Exercise data =

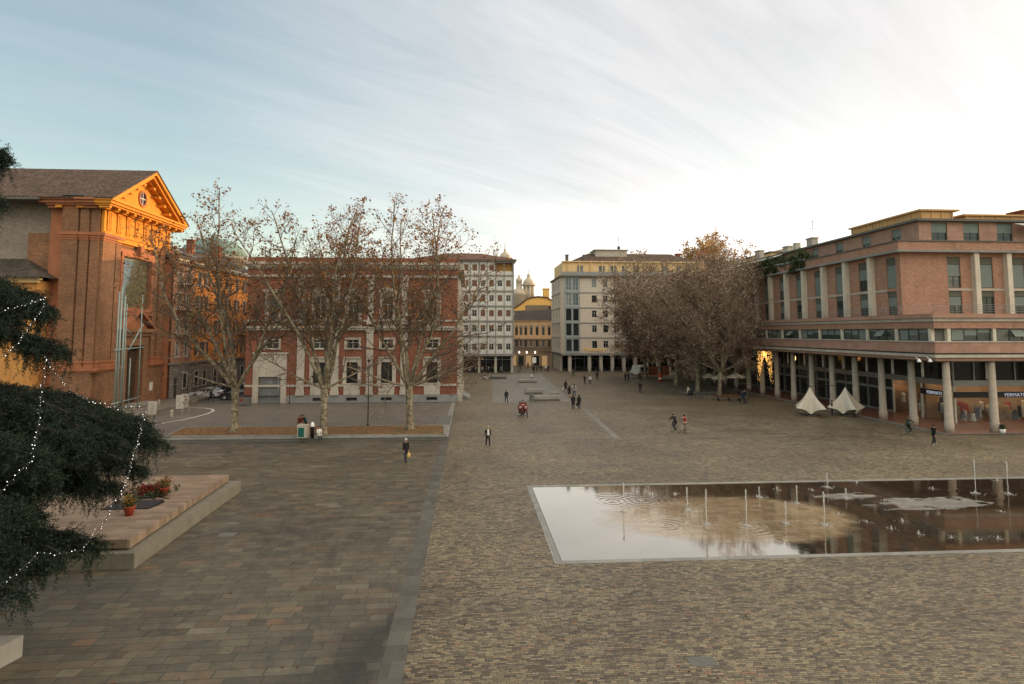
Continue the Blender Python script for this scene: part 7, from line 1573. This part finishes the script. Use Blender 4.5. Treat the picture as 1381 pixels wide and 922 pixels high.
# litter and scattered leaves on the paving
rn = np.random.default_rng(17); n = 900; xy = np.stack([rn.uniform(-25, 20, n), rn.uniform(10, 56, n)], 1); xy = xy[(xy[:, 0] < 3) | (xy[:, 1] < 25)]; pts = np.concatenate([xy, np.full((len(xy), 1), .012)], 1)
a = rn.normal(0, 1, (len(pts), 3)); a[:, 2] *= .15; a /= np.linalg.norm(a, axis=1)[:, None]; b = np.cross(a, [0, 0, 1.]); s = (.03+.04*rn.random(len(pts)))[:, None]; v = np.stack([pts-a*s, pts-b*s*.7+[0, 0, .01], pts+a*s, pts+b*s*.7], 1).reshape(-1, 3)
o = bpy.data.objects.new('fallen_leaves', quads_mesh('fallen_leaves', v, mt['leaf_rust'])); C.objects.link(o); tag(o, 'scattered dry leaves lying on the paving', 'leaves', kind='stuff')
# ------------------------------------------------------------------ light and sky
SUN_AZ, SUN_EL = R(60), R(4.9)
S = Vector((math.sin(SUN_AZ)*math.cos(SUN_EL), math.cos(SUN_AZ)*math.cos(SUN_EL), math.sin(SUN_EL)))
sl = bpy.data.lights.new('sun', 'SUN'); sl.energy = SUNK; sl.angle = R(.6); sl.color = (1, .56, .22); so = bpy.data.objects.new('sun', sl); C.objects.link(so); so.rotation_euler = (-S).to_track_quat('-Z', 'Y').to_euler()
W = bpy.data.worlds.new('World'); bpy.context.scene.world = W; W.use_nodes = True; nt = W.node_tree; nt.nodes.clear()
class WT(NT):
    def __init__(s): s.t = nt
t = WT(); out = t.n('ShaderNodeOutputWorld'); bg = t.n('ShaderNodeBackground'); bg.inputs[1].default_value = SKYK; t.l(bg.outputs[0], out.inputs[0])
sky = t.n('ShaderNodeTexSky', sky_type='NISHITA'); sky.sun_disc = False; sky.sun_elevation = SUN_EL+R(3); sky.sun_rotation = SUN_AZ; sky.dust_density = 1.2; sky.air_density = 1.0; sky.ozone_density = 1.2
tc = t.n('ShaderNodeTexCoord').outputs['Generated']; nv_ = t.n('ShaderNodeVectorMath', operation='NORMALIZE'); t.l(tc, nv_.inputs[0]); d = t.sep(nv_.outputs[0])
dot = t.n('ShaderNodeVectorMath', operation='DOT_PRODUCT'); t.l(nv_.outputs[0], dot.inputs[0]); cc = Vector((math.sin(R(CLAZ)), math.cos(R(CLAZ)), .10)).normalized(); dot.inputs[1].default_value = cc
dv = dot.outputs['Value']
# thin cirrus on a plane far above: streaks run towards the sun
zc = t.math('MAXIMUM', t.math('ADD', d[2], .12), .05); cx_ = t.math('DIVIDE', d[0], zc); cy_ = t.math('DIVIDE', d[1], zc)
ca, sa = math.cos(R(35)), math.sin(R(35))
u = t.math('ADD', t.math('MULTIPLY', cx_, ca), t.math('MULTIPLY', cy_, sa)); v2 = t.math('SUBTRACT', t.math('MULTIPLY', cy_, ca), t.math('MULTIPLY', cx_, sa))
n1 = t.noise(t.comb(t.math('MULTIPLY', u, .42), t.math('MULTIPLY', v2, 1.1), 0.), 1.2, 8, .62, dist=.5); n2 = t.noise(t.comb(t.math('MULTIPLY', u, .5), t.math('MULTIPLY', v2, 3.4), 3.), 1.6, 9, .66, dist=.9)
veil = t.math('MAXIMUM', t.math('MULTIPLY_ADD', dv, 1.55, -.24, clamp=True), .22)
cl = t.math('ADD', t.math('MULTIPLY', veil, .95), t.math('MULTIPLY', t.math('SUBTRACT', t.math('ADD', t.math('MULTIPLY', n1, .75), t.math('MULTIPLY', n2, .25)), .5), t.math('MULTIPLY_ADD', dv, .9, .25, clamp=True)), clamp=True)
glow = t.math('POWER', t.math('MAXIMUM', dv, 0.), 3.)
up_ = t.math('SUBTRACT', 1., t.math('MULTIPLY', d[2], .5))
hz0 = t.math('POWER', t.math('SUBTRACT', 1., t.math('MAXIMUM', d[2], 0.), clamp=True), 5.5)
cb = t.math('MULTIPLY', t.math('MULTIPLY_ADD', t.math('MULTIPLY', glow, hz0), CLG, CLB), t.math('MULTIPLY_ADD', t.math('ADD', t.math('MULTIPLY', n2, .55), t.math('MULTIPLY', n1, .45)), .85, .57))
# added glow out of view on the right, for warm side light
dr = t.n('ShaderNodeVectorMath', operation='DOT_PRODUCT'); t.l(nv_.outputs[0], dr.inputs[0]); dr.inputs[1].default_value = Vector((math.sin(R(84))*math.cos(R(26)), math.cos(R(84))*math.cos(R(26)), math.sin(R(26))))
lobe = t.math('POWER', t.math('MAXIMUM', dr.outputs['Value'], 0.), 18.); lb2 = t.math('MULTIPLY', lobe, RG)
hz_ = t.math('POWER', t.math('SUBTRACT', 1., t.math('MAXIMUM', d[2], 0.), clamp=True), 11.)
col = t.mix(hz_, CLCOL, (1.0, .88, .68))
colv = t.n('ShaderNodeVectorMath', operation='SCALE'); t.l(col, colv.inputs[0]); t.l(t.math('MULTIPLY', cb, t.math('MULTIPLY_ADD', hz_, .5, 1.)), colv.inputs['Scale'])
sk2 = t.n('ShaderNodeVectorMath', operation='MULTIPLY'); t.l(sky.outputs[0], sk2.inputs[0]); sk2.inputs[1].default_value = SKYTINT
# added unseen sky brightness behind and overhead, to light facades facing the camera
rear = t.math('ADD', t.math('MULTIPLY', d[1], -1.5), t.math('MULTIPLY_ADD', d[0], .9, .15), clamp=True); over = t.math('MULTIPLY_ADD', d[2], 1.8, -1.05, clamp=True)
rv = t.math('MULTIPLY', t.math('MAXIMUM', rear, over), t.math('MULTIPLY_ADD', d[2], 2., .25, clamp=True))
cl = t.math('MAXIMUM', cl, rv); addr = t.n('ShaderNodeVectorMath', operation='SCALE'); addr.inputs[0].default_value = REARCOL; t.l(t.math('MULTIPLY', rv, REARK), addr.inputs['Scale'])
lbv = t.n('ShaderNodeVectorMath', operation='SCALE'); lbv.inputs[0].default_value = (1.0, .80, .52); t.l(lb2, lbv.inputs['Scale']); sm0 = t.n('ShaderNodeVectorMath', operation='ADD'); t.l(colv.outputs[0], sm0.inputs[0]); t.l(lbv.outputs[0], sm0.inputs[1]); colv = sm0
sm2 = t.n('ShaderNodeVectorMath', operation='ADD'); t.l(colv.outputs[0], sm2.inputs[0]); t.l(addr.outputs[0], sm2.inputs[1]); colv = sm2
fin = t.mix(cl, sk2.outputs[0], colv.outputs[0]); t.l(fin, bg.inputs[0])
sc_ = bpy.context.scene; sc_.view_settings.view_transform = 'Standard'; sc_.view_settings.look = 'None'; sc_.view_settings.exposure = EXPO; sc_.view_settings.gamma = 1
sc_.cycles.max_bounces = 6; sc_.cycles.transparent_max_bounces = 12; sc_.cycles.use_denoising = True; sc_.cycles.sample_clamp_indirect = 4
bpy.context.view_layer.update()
...
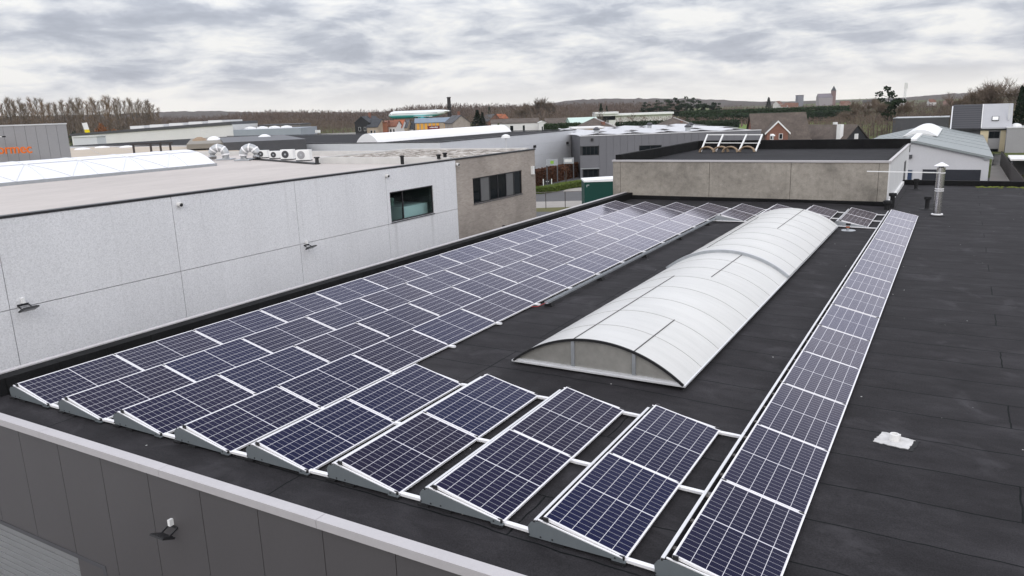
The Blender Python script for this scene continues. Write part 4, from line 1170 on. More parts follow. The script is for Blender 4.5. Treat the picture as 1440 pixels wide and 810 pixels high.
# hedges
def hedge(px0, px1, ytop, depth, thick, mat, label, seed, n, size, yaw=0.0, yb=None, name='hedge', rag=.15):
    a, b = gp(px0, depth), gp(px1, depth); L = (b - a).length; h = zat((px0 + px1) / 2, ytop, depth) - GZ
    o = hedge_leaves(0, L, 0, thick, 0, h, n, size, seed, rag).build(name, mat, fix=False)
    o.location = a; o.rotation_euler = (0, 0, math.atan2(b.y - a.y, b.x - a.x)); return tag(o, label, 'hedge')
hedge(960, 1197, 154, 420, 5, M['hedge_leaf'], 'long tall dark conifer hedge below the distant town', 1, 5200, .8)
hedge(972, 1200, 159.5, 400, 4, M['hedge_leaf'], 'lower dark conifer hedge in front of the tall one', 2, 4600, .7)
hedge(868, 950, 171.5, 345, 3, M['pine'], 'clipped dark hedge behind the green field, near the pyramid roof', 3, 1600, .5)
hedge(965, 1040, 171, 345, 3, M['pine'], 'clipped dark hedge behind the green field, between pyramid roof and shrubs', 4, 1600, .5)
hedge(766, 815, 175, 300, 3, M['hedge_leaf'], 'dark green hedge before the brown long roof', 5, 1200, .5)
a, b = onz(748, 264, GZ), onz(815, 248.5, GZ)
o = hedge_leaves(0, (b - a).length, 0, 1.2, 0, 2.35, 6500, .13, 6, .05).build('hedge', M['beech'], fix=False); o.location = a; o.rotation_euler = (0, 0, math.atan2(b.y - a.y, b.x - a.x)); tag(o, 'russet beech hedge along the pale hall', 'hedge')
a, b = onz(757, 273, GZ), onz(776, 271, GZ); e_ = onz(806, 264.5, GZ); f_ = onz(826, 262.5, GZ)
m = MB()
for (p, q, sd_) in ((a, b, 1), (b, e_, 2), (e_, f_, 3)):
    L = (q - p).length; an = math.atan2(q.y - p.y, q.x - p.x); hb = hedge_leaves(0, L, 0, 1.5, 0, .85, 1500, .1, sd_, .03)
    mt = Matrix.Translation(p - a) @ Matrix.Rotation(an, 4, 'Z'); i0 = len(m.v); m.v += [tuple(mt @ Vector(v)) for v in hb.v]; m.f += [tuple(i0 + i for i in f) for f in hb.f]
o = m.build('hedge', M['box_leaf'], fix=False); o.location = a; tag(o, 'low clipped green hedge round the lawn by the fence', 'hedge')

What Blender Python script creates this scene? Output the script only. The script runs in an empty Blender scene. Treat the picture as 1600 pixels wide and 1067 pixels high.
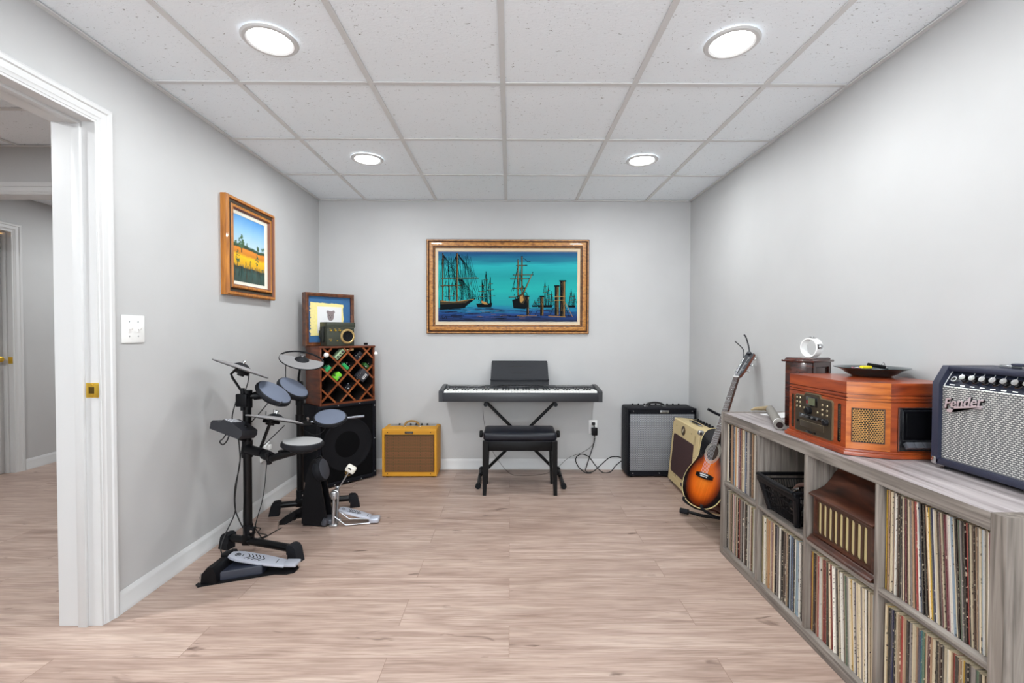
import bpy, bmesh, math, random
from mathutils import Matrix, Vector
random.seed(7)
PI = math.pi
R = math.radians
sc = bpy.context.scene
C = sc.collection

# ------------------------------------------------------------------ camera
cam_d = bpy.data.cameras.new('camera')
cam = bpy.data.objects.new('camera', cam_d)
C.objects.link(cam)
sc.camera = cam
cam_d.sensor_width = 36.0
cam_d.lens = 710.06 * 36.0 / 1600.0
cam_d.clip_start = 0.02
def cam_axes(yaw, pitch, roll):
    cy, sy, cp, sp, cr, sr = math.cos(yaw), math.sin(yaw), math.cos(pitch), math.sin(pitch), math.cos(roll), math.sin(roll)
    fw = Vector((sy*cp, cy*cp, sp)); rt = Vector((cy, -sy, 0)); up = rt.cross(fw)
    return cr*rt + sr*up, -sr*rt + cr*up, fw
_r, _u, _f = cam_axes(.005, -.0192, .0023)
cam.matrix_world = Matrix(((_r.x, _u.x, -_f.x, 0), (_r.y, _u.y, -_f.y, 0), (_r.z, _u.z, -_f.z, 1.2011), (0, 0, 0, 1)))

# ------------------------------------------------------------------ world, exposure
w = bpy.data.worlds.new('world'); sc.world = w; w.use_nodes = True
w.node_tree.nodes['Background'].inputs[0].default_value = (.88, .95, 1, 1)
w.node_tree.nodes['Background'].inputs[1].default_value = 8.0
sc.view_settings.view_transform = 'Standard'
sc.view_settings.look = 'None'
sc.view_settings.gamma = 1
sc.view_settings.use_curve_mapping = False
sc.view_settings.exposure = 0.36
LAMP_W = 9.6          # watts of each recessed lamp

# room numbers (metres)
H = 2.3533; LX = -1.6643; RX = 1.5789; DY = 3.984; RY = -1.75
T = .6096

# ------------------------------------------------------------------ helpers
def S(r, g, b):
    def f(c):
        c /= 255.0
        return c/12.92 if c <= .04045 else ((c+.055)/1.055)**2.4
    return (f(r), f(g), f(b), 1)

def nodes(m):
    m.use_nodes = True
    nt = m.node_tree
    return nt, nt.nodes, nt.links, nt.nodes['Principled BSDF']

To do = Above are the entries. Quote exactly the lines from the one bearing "The Blender Python script for this scene continues." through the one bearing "o = m.build('hedge', M['box_leaf'], fix=False);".

Final answer =
The Blender Python script for this scene continues. Write part 4, from line 1170 on. More parts follow. The script is for Blender 4.5. Treat the picture as 1440 pixels wide and 810 pixels high.
# hedges
def hedge(px0, px1, ytop, depth, thick, mat, label, seed, n, size, yaw=0.0, yb=None, name='hedge', rag=.15):
    a, b = gp(px0, depth), gp(px1, depth); L = (b - a).length; h = zat((px0 + px1) / 2, ytop, depth) - GZ
    o = hedge_leaves(0, L, 0, thick, 0, h, n, size, seed, rag).build(name, mat, fix=False)
    o.location = a; o.rotation_euler = (0, 0, math.atan2(b.y - a.y, b.x - a.x)); return tag(o, label, 'hedge')
hedge(960, 1197, 154, 420, 5, M['hedge_leaf'], 'long tall dark conifer hedge below the distant town', 1, 5200, .8)
hedge(972, 1200, 159.5, 400, 4, M['hedge_leaf'], 'lower dark conifer hedge in front of the tall one', 2, 4600, .7)
hedge(868, 950, 171.5, 345, 3, M['pine'], 'clipped dark hedge behind the green field, near the pyramid roof', 3, 1600, .5)
hedge(965, 1040, 171, 345, 3, M['pine'], 'clipped dark hedge behind the green field, between pyramid roof and shrubs', 4, 1600, .5)
hedge(766, 815, 175, 300, 3, M['hedge_leaf'], 'dark green hedge before the brown long roof', 5, 1200, .5)
a, b = onz(748, 264, GZ), onz(815, 248.5, GZ)
o = hedge_leaves(0, (b - a).length, 0, 1.2, 0, 2.35, 6500, .13, 6, .05).build('hedge', M['beech'], fix=False); o.location = a; o.rotation_euler = (0, 0, math.atan2(b.y - a.y, b.x - a.x)); tag(o, 'russet beech hedge along the pale hall', 'hedge')
a, b = onz(757, 273, GZ), onz(776, 271, GZ); e_ = onz(806, 264.5, GZ); f_ = onz(826, 262.5, GZ)
m = MB()
for (p, q, sd_) in ((a, b, 1), (b, e_, 2), (e_, f_, 3)):
    L = (q - p).length; an = math.atan2(q.y - p.y, q.x - p.x); hb = hedge_leaves(0, L, 0, 1.5, 0, .85, 1500, .1, sd_, .03)
    mt = Matrix.Translation(p - a) @ Matrix.Rotation(an, 4, 'Z'); i0 = len(m.v); m.v += [tuple(mt @ Vector(v)) for v in hb.v]; m.f += [tuple(i0 + i for i in f) for f in hb.f]
o = m.build('hedge', M['box_leaf'], fix=False); o.location = a; tag(o, 'low clipped green hedge round the lawn by the fence', 'hedge')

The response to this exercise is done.